>>>>>

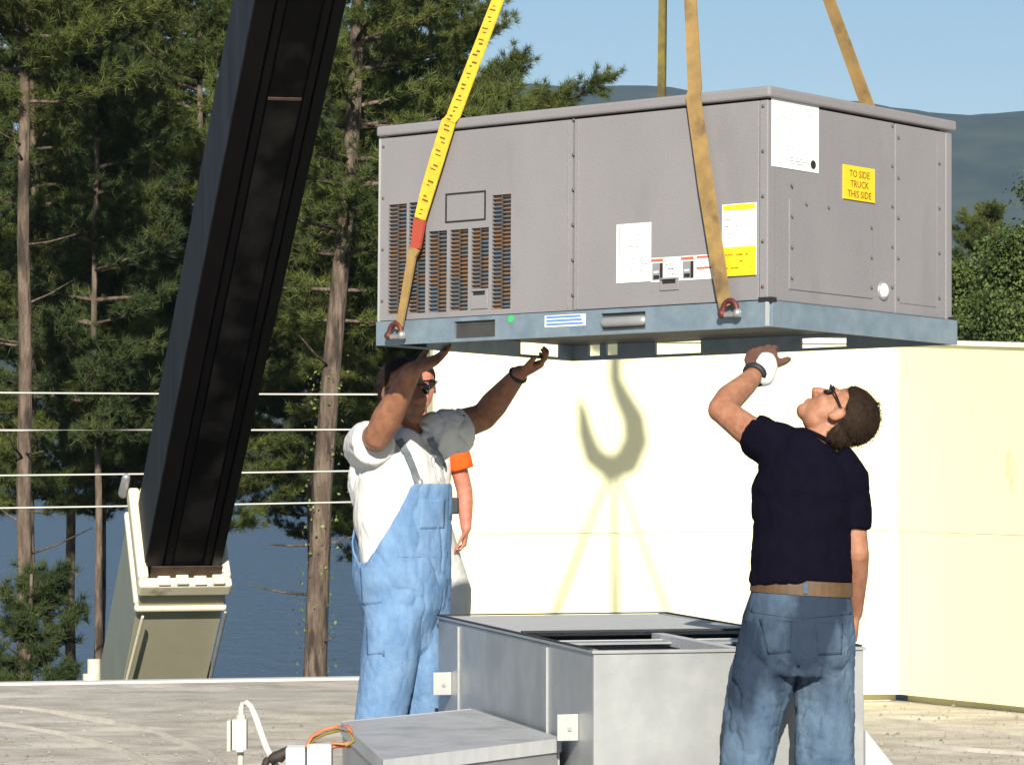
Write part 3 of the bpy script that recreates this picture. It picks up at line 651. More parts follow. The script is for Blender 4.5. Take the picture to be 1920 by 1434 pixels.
# seam beads, screws, corner post
for x in (fL(1062, 400)[0], fL(1080, 400)[0]):
    u('seam_bead', MB().box((x - .003, PF - .003, RH + .01), (x + .003, PF + .006, pt - .01)), M['unit'], .001)
post = MB().box((LX - .047, PF - .002, RH + .002), (LX - PF + .002, PF + .045, pt)); u('corner_post', post, M['unit'], .004)
u('corner_post', MB().box((-.001, PF - .004, RH + .002), (.0055, PF + .03, pt)), M['galv_bright'])
u('corner_post', MB().box((LX - PF - .04, LY - .045, RH + .002), (LX - PF + .003, LY - .004, pt)), M['unit'], .004)
scr = MB().ell((0, 0, 0), .0065, .004, .0065, nu=10, nv=6).mesh('screw', True)
def screw(p, on=unit):
    o = obj('screw', scr, None, on); o.location = p
    if not scr.materials: scr.materials.append(M['screw'])
for k in range(6): screw((xs1, PF - .002, RH + .06 + k * .13))
for k in range(5): screw((LX - .03, PF - .004, RH + .05 + k * .16))
for k in range(4): screw((.02, PF - .001, RH + .08 + k * .2))
# right face panels
XR = LX - PF; ys1 = fR(1683, 380)[0]
def rbox(name, y0, y1, z0, z1, m, proud=0, th=.02, bev=.003, parent=None): return u(name, MB().box((XR - th + proud, y0, z0), (XR + proud, y1, z1)), m, bev, parent)
rbox('end_panel', .050, ys1 - .003, RH + .004, pt, M['unit']); rbox('end_panel', ys1 + .003, LY - .048, RH + .004, pt, M['unit'])
ya0, za1 = fR(1484, 372); ya1, za0 = fR(1640, 565)
ap = rbox('access_panel', ya0, ya1, za0 + .01, za1, M['unit'], .004, .006, .002)
for k in range(4):
    screw((XR + .006, ya0 + .012, za0 + .05 + k * .11))
    if k < 3: screw((XR + .006, ya1 - .012, za0 + .05 + k * .11))
for k in range(2): screw((XR + .006, ya0 + .1 + k * .14, za1 - .012))
for k in range(5): screw((XR + .002, ys1 + .02, RH + .06 + k * .15)); screw((XR + .002, ys1 - .02, RH + .10 + k * .15))
for k in range(4): screw((XR + .002, LY - .09, RH + .08 + k * .17))
u('seam_bead', MB().box((XR - .003, LY - .105, RH + .02), (XR + .0025, LY - .100, pt - .03)), M['unit'])
u('seam_bead', MB().box((XR - .003, ys1 + .03, RH + .045), (XR + .0025, LY - .11, RH + .05)), M['unit'])
# far faces
u('end_panel', MB().box((.006, .045, RH + .004), (.026, LY - .01, pt)), M['unit']); u('side_panel', MB().box((.03, LY - .03, RH + .004), (LX - .06, LY - .012, pt)), M['unit'])
# top cover with rolled lip
top = MB().box((-.008, -.002, pt + .008), (LX + .006, LY + .008, HZ)); u('top_cover', top, M['unit'], .009)
# base rails with fork slots and lifting holes
def hole(a, b, t_, q, f):
    x0, z1 = f(a, t_); x1, z0 = f(b, q); return (min(x0, x1), max(x0, x1), max(.012, z0), min(RH - .012, z1))
hl = [hole(852, 928, 603, 632, fL), hole(1127, 1210, 588, 617, fL)]
def rail(name, me): return u(name, me, M['rail'])
rail('base_rail', panel_with_holes(0, LX, 0, RH, hl, 0, .012))
m2 = panel_with_holes(.0125, LY, 0, RH, [], -.012, 0); m2.transform(Matrix.Translation((LX, 0, 0)) @ Matrix.Rotation(math.pi / 2, 4, 'Z')); rail('base_rail', m2)
def back_x(px, py):   # picture point -> x on the far long rail
    o = L_ + uy * LY; r = ray(px, py); t = (o - EYE).dot(uy) / r.dot(uy); return (EYE + r * t - L_).dot(ux)
def left_y(px, py):
    r = ray(px, py); t = (L_ - EYE).dot(ux) / r.dot(ux); return (EYE + r * t - L_).dot(uy)
hb_ = [(back_x(1232, 655), back_x(1317, 655), .012, .060), (back_x(1505, 650), back_x(1590, 650), .012, .05), (back_x(1107, 657), back_x(1128, 657), .018, .066), (back_x(1140, 657), back_x(1161, 657), .018, .066)]
rail('base_rail', panel_with_holes(.0125, LX - .0125, 0, RH, hb_, LY - .012, LY))
hy = sorted([(left_y(972, 655), left_y(1046, 655), .012, .062), (left_y(738, 660), left_y(800, 660), .008, .05)])
m3 = panel_with_holes(.0125, LY, 0, RH, hy, -.012, 0); m3.transform(Matrix.Translation((0.0, 0, 0)) @ Matrix.Rotation(math.pi / 2, 4, 'Z')); rail('base_rail', m3)
for y0, y1 in ((0.0005, .03),): u('rail_flange', MB().box((.0125, .0125, .001), (LX - .0125, .03, .004)), M['rail'])
u('rail_joint', MB().box((LX - .010, -.003, .002), (LX + .003, .004, RH - .002)), M['galv_bright'])
u('rail_clip', MB().box((LX - .04, -.004, RH - .004), (LX + .016, .03, RH + .012)), M['dark'])
u('rail_clip', MB().box((LX - .02, LY - .03, RH - .004), (LX + .004, LY + .004, RH + .012)), M['dark'])
u('base_pan', MB().box((.012, .0125, RH - .03), (LX - .0125, LY - .0125, RH - .014)), M['unit_under'])
u('skid_tube', MB().box((.02, .10, .015), (LX - .02, .13, .060)), M['unit_under'])
for hx in hl: u('fork_pocket', MB().box((hx[0] - .004, .014, hx[2] - .006), (hx[1] + .004, .09, hx[3] + .006)), M['unit_under'])
mb = MB(); xa, xb = hl[1][0], hl[1][1]; zc = (hl[1][2] + hl[1][3]) / 2
mb.loft([(xa + .01, .012, zc), (xb - .02, .012, zc)], [.02, .02], n=12); u('packing_roll', mb.mesh('r', True), M['galv'])
# handles on the panels
for (a, b, t_, q) in ((880, 912, 543, 578), (1234, 1270, 521, 543)):
    x0, z1 = fL(a, t_); x1, z0 = fL(b, q)
    hd = u('handle', MB().box((x0, PF - .005, z0), (x1, PF - .001, z1)), M['unit'], .002)
    u('recess', MB().box((x0 + .014, PF - .0062, z1 - .022), (x1 - .014, PF - .0055, z1 - .007)), M['dark'], 0, hd)
    u('hood', MB().box((x0 + .010, PF - .012, z1 - .007), (x1 - .010, PF - .0052, z1 - .003)), M['unit'], 0, hd)
# nameplate outline
x0, z1 = fL(832, 363); x1, z0 = fL(907, 412); w = .006
mb = MB()
for a in ((x0, z0, x1, z0 + w), (x0, z1 - w, x1, z1), (x0, z0 + w, x0 + w, z1 - w), (x1 - w, z0 + w, x1, z1 - w)): mb.box((a[0], PF - .003, a[1]), (a[2], PF + .001, a[3]))
u('nameplate_frame', mb, M['black'])
# paper labels
def lab_long(name, quadpx, m, off=.0025):
    x0, z1 = fL(*quadpx[0]); x1, z0 = fL(*quadpx[1]); return u(name, MB().box((x0, PF - off, z0), (x1, PF - .0004, z1)), m), (x0, x1, z0, z1)
def scribble(parent, rect, rows, seed, m, face='L', off=.003, mx=.1, h=.35, breaks=.25):
    rng = random.Random(seed); x0, x1, z0, z1 = rect; mb = MB(); dz = (z1 - z0) / (rows + 1)
    for r in range(rows):
        z = z1 - dz * (r + 1); x = x0 + (x1 - x0) * mx; xe = x0 + (x1 - x0) * (1 - mx * (1 + 3 * rng.random()))
        while x < xe:
            l = (x1 - x0) * (.03 + .09 * rng.random()); e = min(x + l, xe); t_ = dz * h * (.6 + .5 * rng.random())
            if rng.random() > breaks:
                if face == 'L': mb.box((x, PF - off, z - t_ / 2), (e, PF - off + .0008, z + t_ / 2))
                else: mb.box((XR + off - .0008, x, z - t_ / 2), (XR + off, e, z + t_ / 2))
            x = e + (x1 - x0) * .018
    if mb.v: o = u('fine_print', mb, m, 0, parent); o['kind'] = 'stuff'; return o
def lettering(parent, body, size, x, z, m, face='L', off=.003):
    me = text_mesh(body, size); o = obj('lettering', me, m, parent)
    if face == 'L': o.matrix_basis = Matrix.Translation((x, PF - off, z)) @ Matrix.Rotation(math.pi / 2, 4, 'X')
    else: o.matrix_basis = Matrix.Translation((XR + off, x, z)) @ Matrix.Rotation(math.pi / 2, 4, 'Z') @ Matrix.Rotation(math.pi / 2, 4, 'X')
    return o
s1, r1 = lab_long('paper_label', ((1153, 421), (1217, 527)), M['white']); s1['label'] = 'white rectangular sticker at the middle of the long face'
scribble(s1, (r1[0] + .03, r1[1], r1[2] + .02, r1[3] - .02), 7, 2, M['greyink'], h=.16, breaks=.7)
u('fine_print', MB().box((r1[0] + .012, PF - .003, r1[2] + .01), (r1[0] + .015, PF - .0024, r1[3] - .01)), M['greyink'], 0, s1)
s2, r2 = lab_long('wiring_label', ((1217.6, 484), (1352, 521)), M['white']); xx = lambda a: r2[0] + (r2[1] - r2[0]) * a; zz_ = lambda b: r2[2] + (r2[3] - r2[2]) * b
for a, b in ((0, .17), (.42, .60)): u('red_bar', MB().box((xx(a) + .001, PF - .0032, zz_(.84)), (xx(b), PF - .0026, zz_(.96))), M['red'], 0, s2)
for b in (.87, .42): u('red_bar', MB().box((xx(.64), PF - .0032, zz_(b)), (xx(.97), PF - .0026, zz_(b + .09))), M['red'], 0, s2)
for a in (.02, .45):
    u('pictogram', MB().box((xx(a), PF - .0034, zz_(.08)), (xx(a + .15), PF - .0028, zz_(.78))), M['greyink'], 0, s2)
    u('pictogram', MB().box((xx(a + .11), PF - .0042, zz_(.08)), (xx(a + .15), PF - .0036, zz_(.78))), M['black'], 0, s2)
    u('pictogram', MB().box((xx(a + .02), PF - .0042, zz_(.12)), (xx(a + .10), PF - .0036, zz_(.28))), M['black'], 0, s2)
    u('pictogram', MB().box((xx(a + .02), PF - .0042, zz_(.38)), (xx(a + .09), PF - .0036, zz_(.45))), M['white'], 0, s2)
scribble(s2, (xx(.19), xx(.42), zz_(.1), zz_(.9)), 3, 5, M['black'], h=.22, breaks=.5)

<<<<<

_Do this_
Extract every line that has the string "picture" in it.

_Expected answer_
Write part 3 of the bpy script that recreates this picture. It picks up at line 651. More parts follow. The script is for Blender 4.5. Take the picture to be 1920 by 1434 pixels.
def back_x(px, py):   # picture point -> x on the far long rail